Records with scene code
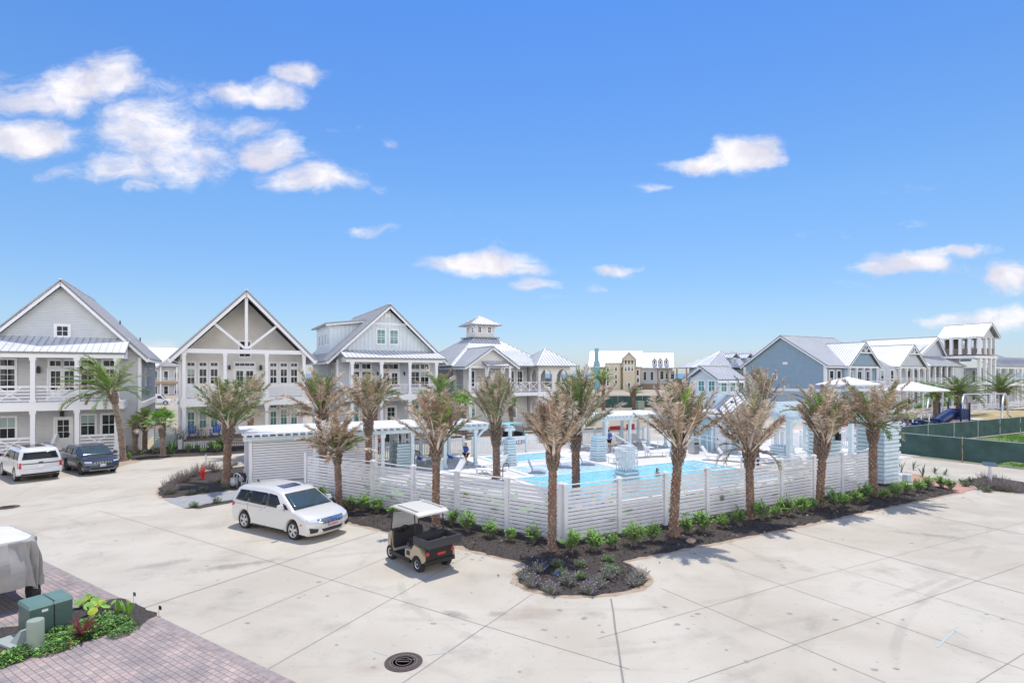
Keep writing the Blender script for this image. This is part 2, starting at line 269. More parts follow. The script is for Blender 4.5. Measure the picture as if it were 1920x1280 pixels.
M = dict(
 conc=concrete_mat('concrete', (.545, .497, .408), [(*p, rx, ry, an, k, tn) for p, (rx, ry, an, k, tn) in zip([(-8.96,17.91),(-11.43,18.01),(0.55,14.33),(-5.70,14.82),(-1.52,14.33),(18.93,22.62),(18.40,20.80),(16.06,21.28),(-4.44,13.57),(-0.41,14.33),(-14.67,21.49),(-18.06,22.62),(8.68,18.42),(-5.84,18.96),(-2.93,11.72),(2.07,14.33),(7.75,13.43),(-11.75,22.62)],
  [(1.5, .35, 25, .8, (.55, .52, .50)), (1.2, .3, 40, .6, (.62, .60, .58)), (.9, .5, 10, .55, (.74, .64, .58)), (1.0, .3, -20, .3, (.7, .7, .7)), (.5, .2, -33, .7, (.55, .55, .55)), (4.5, 1.0, 10, .35, (.66, .65, .63)), (3.5, 1.2, -20, .3, (.68, .68, .66)), (1.4, .3, -25, .8, (.58, .58, .52)), (.5, .4, 0, .5, (.68, .68, .68)), (.35, .2, 0, .7, (.6, .6, .6)), (3.5, .5, 30, .3, (.7, .68, .66)), (3.0, .6, 35, .4, (.7, .68, .66)), (.8, .5, 0, .5, (.68, .68, .68)), (1.8, .25, 20, .35, (.72, .7, .68)), (.5, .25, 20, .5, (.72, .62, .58)), (.4, .25, 0, .5, (.66, .66, .66)), (1.2, .6, 0, .3, (.78, .76, .70)), (2.5, .3, 28, .4, (.7, .68, .66))])]), deck=concrete_mat('pool deck concrete', (.72, .70, .65)), joint=mat('slab joint', (.27, .245, .215), .9),  # joint: the saw cuts' own dark colour
 paver=paver_mat(), mulch=mat('mulch', (.062, .050, .043), .95, var=.55, vs=16, bump=1, bs=30), dirt=mat('sandy soil', (.42, .32, .23), .95, var=.18, vs=4, bump=.5),
 sand=mat('sand', (.55, .45, .33), .95, var=.12, vs=.3), grass=mat('grass', (.15, .22, .055), .9, var=.4, vs=.9, bump=.8, bs=8), dry=mat('dry grass', (.42, .33, .16), .95, var=.25, vs=.4),
 walk=mat('walk slab', (.33, .33, .335), .8, var=.1, vs=2), brickpath=mat('brick path', (.50, .27, .21), .85, var=.12, vs=3, bump=.3), rubber=mat('play surface', (.22, .12, .10), .9, var=.15),
 water=water_mat('pool water', (.17, .66, .76)), shelfw=water_mat('shallow water', (.42, .74, .80)), sea=mat('sea water', (.10, .20, .28), .3),
 white=mat('white paint', (.80, .80, .81), .5, var=.03, vs=2), offw=mat('warm white paint', (.76, .74, .70), .55, var=.03, vs=2), trim=mat('white trim', (.84, .84, .84), .45),
 fence=mat('fence vinyl', (.77, .765, .77), .5, var=.07, vs=2.2), aqua=mat('pale aqua paint', (.70, .80, .82), .55, var=.06, vs=2), aquad=mat('grey aqua paint', (.50, .62, .65), .55, var=.06, vs=2),  # aquad: a greyer aqua for the bin, picnic tables, box and screen
 seam=mat('shaded roof seam', (.44, .45, .47), .5, metal=.2), roof=mat('galvanised roof', (.70, .71, .71), .42, metal=.2, var=.08, vs=.6), roofedge=mat('roof edge flashing', (.30, .31, .33), .5, metal=.3), soffit=mat('soffit', (.45, .44, .42), .7),  # seam: darker than the roof, painting in the shadow along the ribs
 s1=siding('grey shake siding', (.56, .56, .56), 'lap', .2), s1g=siding('pale grey gable siding', (.60, .63, .63), 'lap', .2), s2=siding('taupe lap siding', (.79, .76, .70), 'lap', .15), s3=siding('cool grey lap siding', (.58, .61, .64), 'lap', .16),
 s3b=siding('pale blue board siding', (.66, .72, .74), 'v', .4), s4=siding('stone grey siding', (.64, .63, .61), 'lap', .16), stucco=mat('white stucco', (.72, .70, .67), .8, var=.03),
 blue=siding('slate blue siding', (.29, .40, .48), 'lap', .2), blue2=siding('light blue board siding', (.40, .50, .60), 'v', .45), poolh=siding('pool house blue siding', (.40, .60, .68), 'v', .4), poolw=siding('pool house white siding', (.62, .70, .76), 'lap', .15),
 rowg=siding('pale grey row siding', (.58, .61, .66), 'v', .45), yellow=siding('ochre siding', (.66, .58, .42), 'lap', .3), wht2=siding('white far siding', (.70, .72, .76), 'lap', .3), farb=mat('teal chimney paint', (.22, .42, .50), .7),
 glass=mat('window glass', (.02, .027, .03), .06, spec=.35), glassg=mat('green window glass', (.10, .26, .24), .1, spec=.5), shade=mat('window blind', (.35, .45, .42), .6), dark=mat('dark metal', (.02, .02, .022), .45, metal=.3), black=mat('black rubber', (.025, .025, .027), .8),
 wood=mat('bare wood', (.42, .29, .17), .75, var=.2, vs=6), woodd=mat('weathered wood', (.22, .17, .13), .8, var=.25, vs=5), deckw=mat('porch deck', (.40, .36, .32), .8, var=.1),
 steel=mat('brushed steel', (.60, .62, .66), .35, metal=.6), alum=mat('aluminium', (.55, .56, .57), .3, metal=.9), loung=mat('lounger fabric', (.86, .86, .86), .7), bluech=mat('blue plastic chair', (.015, .11, .46), .45), greych=mat('grey lounger', (.36, .38, .46), .6),
 red=mat('red paint', (.62, .03, .025), .35, coat=.4), navy=mat('navy plastic', (.012, .03, .11), .35), mesh=mat('green fence mesh', (.045, .095, .085), .75, var=.25, vs=1.1, bump=.6, bs=1.8), canvas=mat('shade canvas', (.80, .80, .84), .8),
 transf=mat('transformer green', (.075, .13, .11), .45, var=.1), pedest=mat('pale green pedestal', (.30, .36, .28), .6, var=.06), iron=mat('manhole iron', (.10, .075, .065), .7, metal=.3, var=.2, vs=20), tarp=mat('grey cart cover', (.34, .325, .30), .75, var=.10, vs=2, bump=.6, bs=3), tarpw=mat('white cover top', (.66, .63, .58), .75, var=.06),
)
def leafm(name, col, var=.35):
    m = mat(name, col, .6, var=var, vs=4.5, spec=.3); b = m.node_tree.nodes['Principled BSDF']
    try: b.inputs['Subsurface Weight'].default_value = 0
    except Exception: pass
    return m
M.update(dead=leafm('dead frond tan', (.60, .49, .38)), dead2=leafm('dead frond brown', (.40, .285, .20)), dead3=leafm('bleached frond', (.74, .66, .57), .2), pg=leafm('palm green', (.15, .25, .07)), pg2=leafm('fresh palm green', (.25, .45, .07)), pg3=leafm('olive palm', (.27, .29, .13)),
 bark=leafm('trunk russet', (.27, .125, .078), .3), bark2=leafm('trunk grey brown', (.18, .13, .10), .35), bark3=leafm('boot tip and lit pad', (.42, .29, .21), .25), barkg=leafm('grey trunk', (.38, .30, .25), .2),
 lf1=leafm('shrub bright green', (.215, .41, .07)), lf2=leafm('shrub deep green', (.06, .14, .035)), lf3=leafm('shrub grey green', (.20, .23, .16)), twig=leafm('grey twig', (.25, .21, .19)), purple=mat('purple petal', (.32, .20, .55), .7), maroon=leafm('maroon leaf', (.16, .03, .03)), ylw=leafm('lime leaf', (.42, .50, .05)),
 skin=mat('skin', (.55, .32, .22), .6), hairb=mat('blond hair', (.45, .27, .12), .7), haird=mat('dark hair', (.03, .02, .015), .6), shirt=mat('blue shirt', (.05, .13, .42), .85), shorts=mat('black shorts', (.015, .015, .02), .9))

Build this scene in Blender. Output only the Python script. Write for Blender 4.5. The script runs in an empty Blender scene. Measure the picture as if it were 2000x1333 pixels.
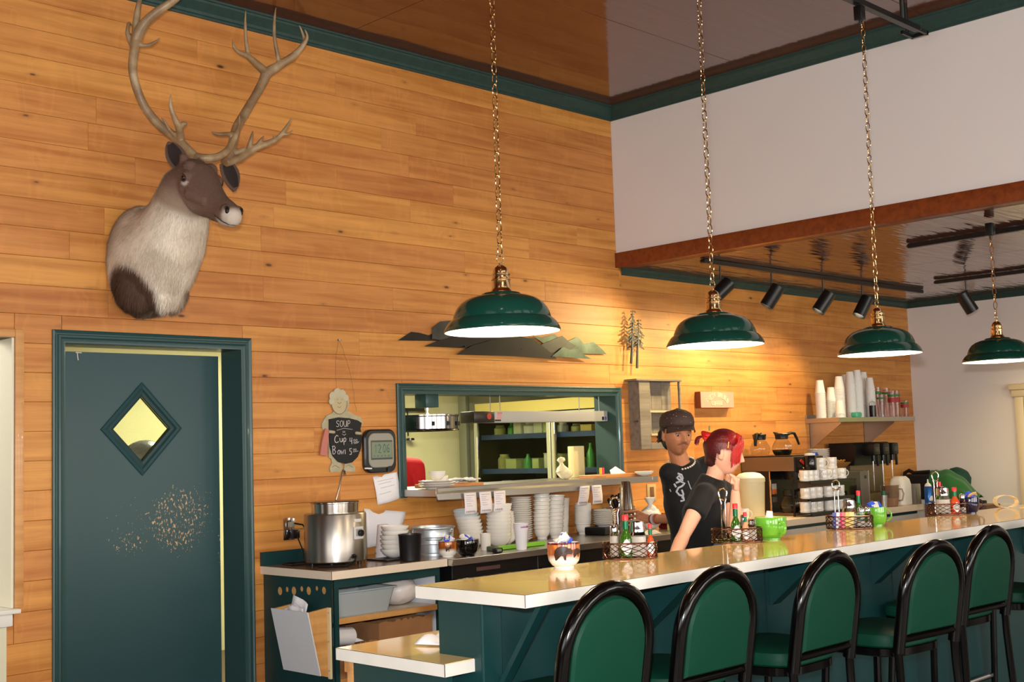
import bpy, bmesh, math, random
from mathutils import Vector, Matrix
from mathutils.noise import noise as pnoise
random.seed(7)
DAY,FLASH,KIT,LAMP,SPOT=110,170,150,16,85
SC=bpy.context.scene; COL=SC.collection; PI=math.pi
# ---------------- camera ----------------
YAW,PIT,ROL,FPX=math.radians(44.848),math.radians(5.01),math.radians(-1.8906),2388.79
CAM=Vector((0,-5.6,1.49))
fw=Vector((math.sin(YAW)*math.cos(PIT),math.cos(YAW)*math.cos(PIT),math.sin(PIT)))
rt=fw.cross(Vector((0,0,1))).normalized(); up=rt.cross(fw)
RT=rt*math.cos(ROL)+up*math.sin(ROL); UP=-rt*math.sin(ROL)+up*math.cos(ROL)
cd=bpy.data.cameras.new('camera'); cam=bpy.data.objects.new('camera',cd); COL.objects.link(cam)
m3=Matrix((RT,UP,-fw)).transposed(); cam.matrix_world=Matrix.Translation(CAM)@m3.to_4x4()
cd.sensor_width=36; cd.lens=FPX/2000*36; cd.clip_start=.05; SC.camera=cam
# ---------------- world, daylight, lights, exposure ----------------
w=bpy.data.worlds.new('world'); SC.world=w; w.use_nodes=True
bg=w.node_tree.nodes['Background']; bg.inputs[0].default_value=(.75,.85,1,1); bg.inputs[1].default_value=.6
SC.view_settings.view_transform='Standard'; SC.view_settings.look='None'; SC.view_settings.gamma=1
SC.view_settings.exposure=0.0; SC.view_settings.use_curve_mapping=False
def area(name,loc,aim,sx,sy,power,color=(1,1,1)):
    l=bpy.data.lights.new(name,'AREA'); l.shape='RECTANGLE'; l.size=sx; l.size_y=sy; l.energy=power; l.color=color
    o=bpy.data.objects.new(name,l); COL.objects.link(o); o.location=loc
    o.rotation_euler=(Vector(aim)-Vector(loc)).to_track_quat('-Z','Y').to_euler(); return o
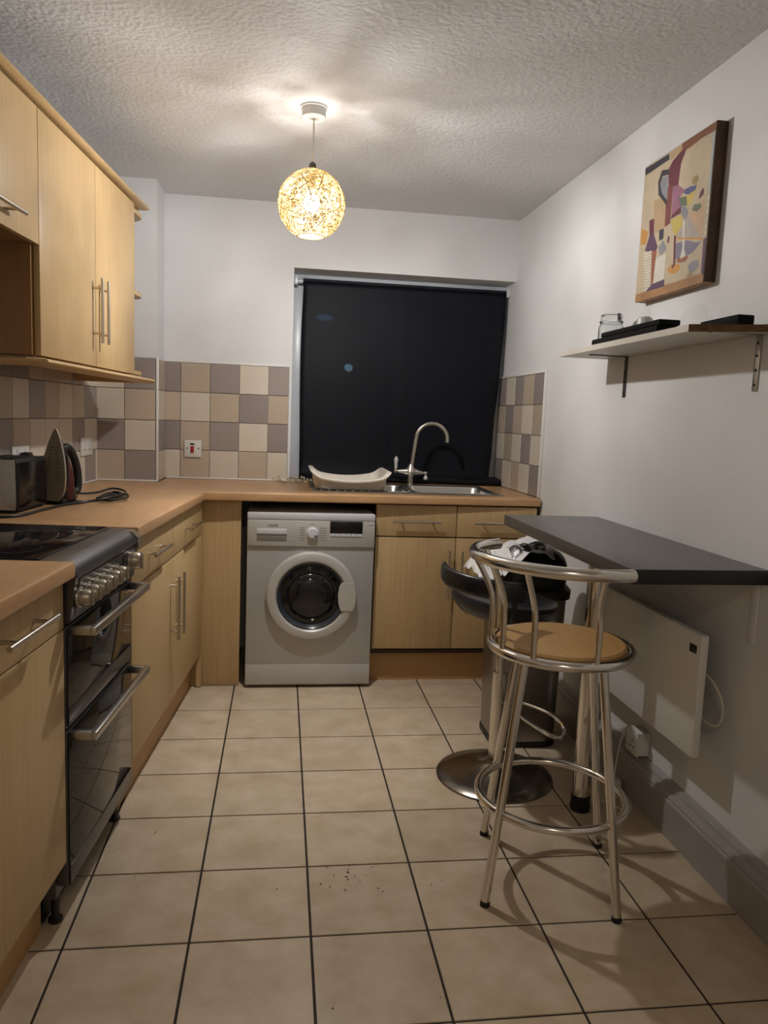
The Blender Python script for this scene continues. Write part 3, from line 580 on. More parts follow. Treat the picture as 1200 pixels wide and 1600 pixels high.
for t in (.7, .35): Ls.append(tub_loop(0.006*t-.005, (lambda t: lambda u, v: zb+.01+(rim(-.012)(u, v)-zb-.01)*t)(t)))
Ls += [tub_loop(-.010, lambda u, v: zb+.006), tub_loop(-.03, lambda u, v: zb+.005)]
g = G(); g.loft(Ls, cap=False)
g.bm.verts.ensure_lookup_table(); n_ = len(Ls[0]); vs = list(g.bm.verts); g.bm.faces.new(vs[:n_][::-1]); g.bm.faces.new(vs[-n_:])
T.part('tub_shell', g, 'cream_plastic')
# little wire garland by the window
random.seed(5)
T = Thing('fairy_lights', 'tangled string of tiny fairy lights on the worktop by the window frame', 'fairy lights', (0.06, 4.1, .941))
pts = [(-0.03+0.18*t/26+random.uniform(-.03, .03), 4.10+random.uniform(-.06, .06), .943+abs(random.gauss(0, .010))) for t in range(27)]
T.part('wire', G().tube(spline(pts, 5), .0010, 5), mat('fine wire', (.45, .40, .30), .4, .3))
g = G()
for p in pts: g.ball((p[0], p[1], p[2]+.004), .006, 6, (1, 1, 1.2))
T.part('tiny_bulbs', g, mat('clear tiny bulbs', (.55, .50, .36), .25), kind='stuff')
# ------------------------------------------------------------------ blind
T = Thing('roller_blind', 'black roller blind drawn down over the window, its hem bunched on the worktop', 'blind', (0.67, 4.30, .941))
bx0, bx1 = 0.100, 1.247
T.part('roller_tube', G().cyl((bx0-.004, 4.325, 2.035), (bx1, 4.325, 2.035), .017, 20), 'blind')
for xx, lab in ((WX0+.013, 0), (XR-.012, 1)):
    T.part('bracket', G().box(xx-.010, xx+.010, 4.288, 4.345, 2.012, 2.062, .004), 'silver_w')
    T.part('roller_cap', G().cyl((xx+(.010 if not lab else -.010), 4.325, 2.035), ((bx0-.004) if not lab else bx1, 4.325, 2.035), .013, 16), 'silver_w')
g = G(); nx, nz = 36, 40; V = []
for j in range(nz+1):
    t = j/nz; row = []
    z = 2.035 - t*(2.035-.958)
    xl = bx0 - .006*math.sin(t*PI*1.5) - .006*t; xr = bx1 - .052*max(0, t-.12)**1.1 + .004*math.sin(t*17)*(t**2)
    for i in range(nx+1):
        s = i/nx
        y = 4.306 + .006*math.sin(s*5+t*3)*t + .008*math.sin(t*9+s*2)*t*t + (.012*max(0, t-.8)*math.sin(s*14)) - .14*max(0, t-.93)**1.0*1.2
        row.append(g.bm.verts.new((xl+(xr-xl)*s, y, z)))
    V.append(row)
for j in range(nz):
    for i in range(nx): g.bm.faces.new((V[j][i], V[j][i+1], V[j+1][i+1], V[j+1][i]))
cl = T.part('blind_cloth', g, 'blind', ang=80)
sd = cl.modifiers.new('thickness', 'SOLIDIFY'); sd.thickness = .0012
# bunched hem lying on the worktop
L_ = []
for i in range(25):
    s = i/24; x = bx0+.40+(1.252-bx0-.40)*s
    ry, rz = .034+.006*math.sin(s*9), .018+.006*s+.004*math.sin(s*13+1)
    if i in (0, 24): ry *= .7; rz *= .7
    L_.append([Vector((x, 4.268-.028*s+ry*math.cos(a), .9415+rz+rz*math.sin(a))) for a in [2*PI*k/14 for k in range(14)]])
T.part('bunched_hem', G().loft(L_), 'blind')
L_ = []
for i in range(13):
    s = i/12; x = bx0+.40*s
    L_.append([Vector((x, 4.285+.016*math.cos(a), .9415+.010+.010*math.sin(a))) for a in [2*PI*k/10 for k in range(10)]])
T.part('hem_bar', G().loft(L_), 'blind')

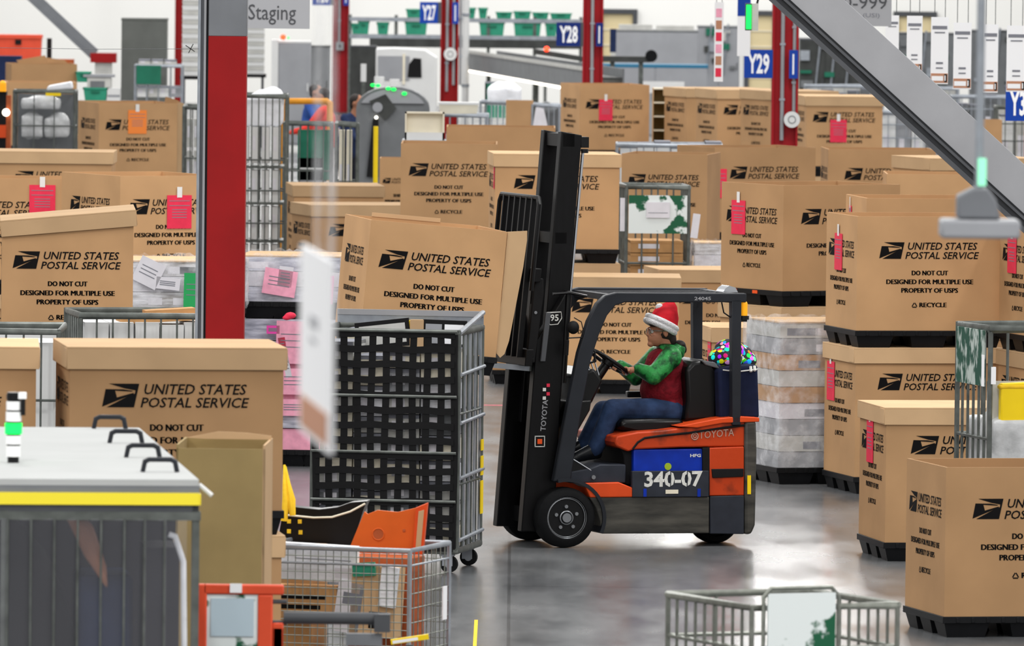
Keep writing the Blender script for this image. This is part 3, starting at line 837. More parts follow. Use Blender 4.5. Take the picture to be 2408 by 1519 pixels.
# decals
lu = (fk(1320, 309, 0.25) - fk(1264, 1000, 0.25)); lu.y = 0; lu.normalize()
rt = Vector((lu.z, 0, -lu.x))
mb = MB()
O = fk(1268, 1013, 0.138); mb.txt('TOYOTA', O + rt * 0.05, lu, -rt, 0.235, 0.042, 'steel_light', 0, 0.02)
mb.build('mast_lettering', mast)
mb = MB()
c = fk(1303, 748, 0.134)
pl = [(-0.055, 0.04), (0.055, 0.045), (0.06, 0.0), (0.03, -0.045), (-0.03, -0.05), (-0.06, -0.02)]
q = [c + Vector((x, 0, z)) for x, z in pl]
mb.tube(q, 0.0035, 'stencil', 4, closed=True)
mb.txt('95', c + Vector((-0.03, -0.003, -0.022)), Vector((1, 0, 0)), Vector((0, 0, 1)), 0.065, 0.05, 'stencil', 0, 0.02)
mb.build('number_badge', mast)
mb = MB()
c = fk(1269, 1038, 0.137)
for z in (0.036, -0.041): mb.box(c.x - 0.04, c.x + 0.04, 0.131, 0.137, c.z + z, c.z + z + 0.006, 'stencil')
for x in (-0.04, 0.034): mb.box(c.x + x, c.x + x + 0.006, 0.131, 0.137, c.z - 0.04, c.z + 0.04, 'stencil')
mb.cyl((c.x, 0.132, c.z), (c.x, 0.137, c.z), 0.026, 'orange_dot', n=4)
c = fk(1285, 918, 0.137)
for i in range(4): mb.box(c.x - 0.03 + (i % 2) * 0.03, c.x - 0.005 + (i % 2) * 0.03, 0.132, 0.137, c.z - 0.07 + i * 0.032, c.z - 0.045 + i * 0.032, 'tag_red' if i % 2 else 'stencil')
mb.build('warning_sticker', mast)
# load backrest, carriage, forks
pt = fk(1270, 466, 0.02); pb = fk(1232, 862, 0.02); ld = (pb - pt)
back = MB()
n = 8
def bk(w, t, du=0.0): return Vector((pt.x + ld.x * t + du, w, pt.z + ld.z * t))
back.tube([bk(0.02, 0.55), bk(0.02, 0.04), bk(0.06, 0.0), bk(0.94, 0.0), bk(0.98, 0.04), bk(0.98, 0.9)], 0.018, 'mast_black', 8)
back_o = back.build('load_backrest', fl)
for i in range(1, 7):
    w = 0.02 + 0.96 * i / 7
    MB().add([bk(w + a, t, d) for t in (0.0, 0.95) for a, d in ((-0.012, -0.02), (0.012, -0.02), (0.012, 0.02), (-0.012, 0.02))],
             [(0, 1, 5, 4), (1, 2, 6, 5), (2, 3, 7, 6), (3, 0, 4, 7), (3, 2, 1, 0), (4, 5, 6, 7)], 'mast_black').build('backrest_bar', back_o)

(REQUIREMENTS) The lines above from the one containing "(.215, .41, .07)), lf2=leafm('shrub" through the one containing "skin=mat('skin', (.55, .32, .22), .6), hairb=mat('blond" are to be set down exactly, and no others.

(ANSWER BELOW)
 lf1=leafm('shrub bright green', (.215, .41, .07)), lf2=leafm('shrub deep green', (.06, .14, .035)), lf3=leafm('shrub grey green', (.20, .23, .16)), twig=leafm('grey twig', (.25, .21, .19)), purple=mat('purple petal', (.32, .20, .55), .7), maroon=leafm('maroon leaf', (.16, .03, .03)), ylw=leafm('lime leaf', (.42, .50, .05)),
 skin=mat('skin', (.55, .32, .22), .6), hairb=mat('blond hair', (.45, .27, .12), .7), haird=mat('dark hair', (.03, .02, .015), .6), shirt=mat('blue shirt', (.05, .13, .42), .85), shorts=mat('black shorts', (.015, .015, .02), .9))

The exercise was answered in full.